- [DATASET SECTION]
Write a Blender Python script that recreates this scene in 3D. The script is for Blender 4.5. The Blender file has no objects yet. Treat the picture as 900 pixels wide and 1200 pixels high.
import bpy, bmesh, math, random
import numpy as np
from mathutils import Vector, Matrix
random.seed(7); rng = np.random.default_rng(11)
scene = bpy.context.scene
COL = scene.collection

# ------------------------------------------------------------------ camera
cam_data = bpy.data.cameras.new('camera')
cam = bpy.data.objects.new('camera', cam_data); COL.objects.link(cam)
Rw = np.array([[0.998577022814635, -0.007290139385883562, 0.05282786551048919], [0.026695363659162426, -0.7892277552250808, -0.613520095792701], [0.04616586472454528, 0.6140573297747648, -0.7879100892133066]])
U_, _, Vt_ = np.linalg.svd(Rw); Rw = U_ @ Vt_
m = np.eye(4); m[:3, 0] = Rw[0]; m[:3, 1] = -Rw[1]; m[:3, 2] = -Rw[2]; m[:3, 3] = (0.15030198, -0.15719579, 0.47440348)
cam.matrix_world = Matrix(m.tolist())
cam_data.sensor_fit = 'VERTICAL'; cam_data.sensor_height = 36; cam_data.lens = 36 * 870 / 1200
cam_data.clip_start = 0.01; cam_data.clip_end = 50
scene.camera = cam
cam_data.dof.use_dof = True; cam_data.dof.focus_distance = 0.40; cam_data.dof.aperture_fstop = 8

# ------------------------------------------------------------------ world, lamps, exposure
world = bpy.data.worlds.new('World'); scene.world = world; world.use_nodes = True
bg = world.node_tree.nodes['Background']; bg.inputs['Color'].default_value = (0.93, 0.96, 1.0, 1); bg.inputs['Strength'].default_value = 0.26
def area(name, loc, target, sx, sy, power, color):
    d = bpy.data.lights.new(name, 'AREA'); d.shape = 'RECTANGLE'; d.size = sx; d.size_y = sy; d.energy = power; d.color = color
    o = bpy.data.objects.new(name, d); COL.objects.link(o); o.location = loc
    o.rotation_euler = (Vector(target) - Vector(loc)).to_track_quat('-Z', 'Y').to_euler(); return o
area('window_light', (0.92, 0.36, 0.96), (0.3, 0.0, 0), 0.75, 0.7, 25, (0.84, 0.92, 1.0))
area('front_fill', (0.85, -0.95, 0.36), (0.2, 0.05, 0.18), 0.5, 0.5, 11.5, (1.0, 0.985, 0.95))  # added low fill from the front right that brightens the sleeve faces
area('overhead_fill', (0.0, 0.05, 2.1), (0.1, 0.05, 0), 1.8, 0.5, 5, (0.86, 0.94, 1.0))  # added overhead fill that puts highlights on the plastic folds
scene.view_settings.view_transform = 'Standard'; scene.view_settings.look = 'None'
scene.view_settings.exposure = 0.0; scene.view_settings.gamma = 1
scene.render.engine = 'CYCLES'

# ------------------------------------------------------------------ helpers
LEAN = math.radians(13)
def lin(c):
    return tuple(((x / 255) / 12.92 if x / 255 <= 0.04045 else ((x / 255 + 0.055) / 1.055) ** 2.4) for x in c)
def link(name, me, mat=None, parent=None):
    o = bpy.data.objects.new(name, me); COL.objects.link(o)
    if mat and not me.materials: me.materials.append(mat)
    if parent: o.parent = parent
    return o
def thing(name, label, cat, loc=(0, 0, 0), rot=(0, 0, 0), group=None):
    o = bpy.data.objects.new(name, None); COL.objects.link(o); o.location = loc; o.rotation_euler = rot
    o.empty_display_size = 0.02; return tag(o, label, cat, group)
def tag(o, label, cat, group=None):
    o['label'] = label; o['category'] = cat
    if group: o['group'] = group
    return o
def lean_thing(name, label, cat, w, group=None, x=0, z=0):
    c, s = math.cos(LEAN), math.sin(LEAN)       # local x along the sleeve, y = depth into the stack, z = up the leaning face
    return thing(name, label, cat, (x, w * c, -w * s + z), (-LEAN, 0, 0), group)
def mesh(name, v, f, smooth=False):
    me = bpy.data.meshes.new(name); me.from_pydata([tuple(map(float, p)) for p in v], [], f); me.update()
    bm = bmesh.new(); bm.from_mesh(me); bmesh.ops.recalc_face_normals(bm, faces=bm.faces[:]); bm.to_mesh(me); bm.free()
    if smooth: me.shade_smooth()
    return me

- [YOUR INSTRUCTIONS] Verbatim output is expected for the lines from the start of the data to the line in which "COL = scene.collection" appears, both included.

- [EXERCISE RESULT]
Write a Blender Python script that recreates this scene in 3D. The script is for Blender 4.5. The Blender file has no objects yet. Treat the picture as 900 pixels wide and 1200 pixels high.
import bpy, bmesh, math, random
import numpy as np
from mathutils import Vector, Matrix
random.seed(7); rng = np.random.default_rng(11)
scene = bpy.context.scene
COL = scene.collection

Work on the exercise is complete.